I say “unique pleasure” because the first day I met her, she broke me, and sent me back to my hotel room damaged goods. Undaunted, I spent a second day with her, and she took me to a bathhouse, made me dirty, led me into a dark place, and covered me with chicken feathers.

And it isn’t what you think.

First day, she offered to take me on a walking tour of the city. Her: “How much walking can you do?” Me: “As much as you can. Do your worst!”

Fifteen miles later, she was still skipping and bouncing while I was limping along behind her. I finally hobbled back to the hotel, and spent the rest of the week limping around the convention.
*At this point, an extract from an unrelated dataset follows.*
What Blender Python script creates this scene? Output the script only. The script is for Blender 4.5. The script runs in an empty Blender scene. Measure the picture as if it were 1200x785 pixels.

The second day I spent with her, she took me to Sutro Baths, the ruins of an old nineteenth-century bathhouse on Ocean Beach:

You can’t tell from the picture, but rain and constant salt spray have turned the ground into a sea of slippery mud. Behind me as I took this image was a cave, which we went into, stopping along the way just long enough to get COVERED in mud.

“But the chicken feathers!” I hear you say. “Tell us of the chicken feathers!”

Ah, yes, the chicken feathers.

When nightfall comes in San Francisco, the temperature drops very, very fast. feorlen and I didn’t really realize that. We went to meet altenra on a sunny afternoon. Feorlen didn’t spend the whole day with us, but as night was falling, we were still out exploring, and it got suddenly very cold.

“The chicken feathers! The chicken feathers!”

I’m getting to the chicken feathers. She let me wear her down jacket. It sheds. I was wearing a black sweater underneath. Hence: Chicken feathers.

Ah, yes, one more point of interest:

Above Sutro baths is a museum of old penny-arcade machines. And video games, mostly dating back to the Golden Age of the Video Game (about 1980-1984). They had a Star Wars video game–an old vector game made by Atari.

I LOVED this game as a kid. in 1983, I could play for hours on one quarter; my high score was just over two million, nine hundred thousand points.

They had one! They had one at the museum!

First time I have played since 1984, and on altenra‘s quarter. Score: 300,000 points.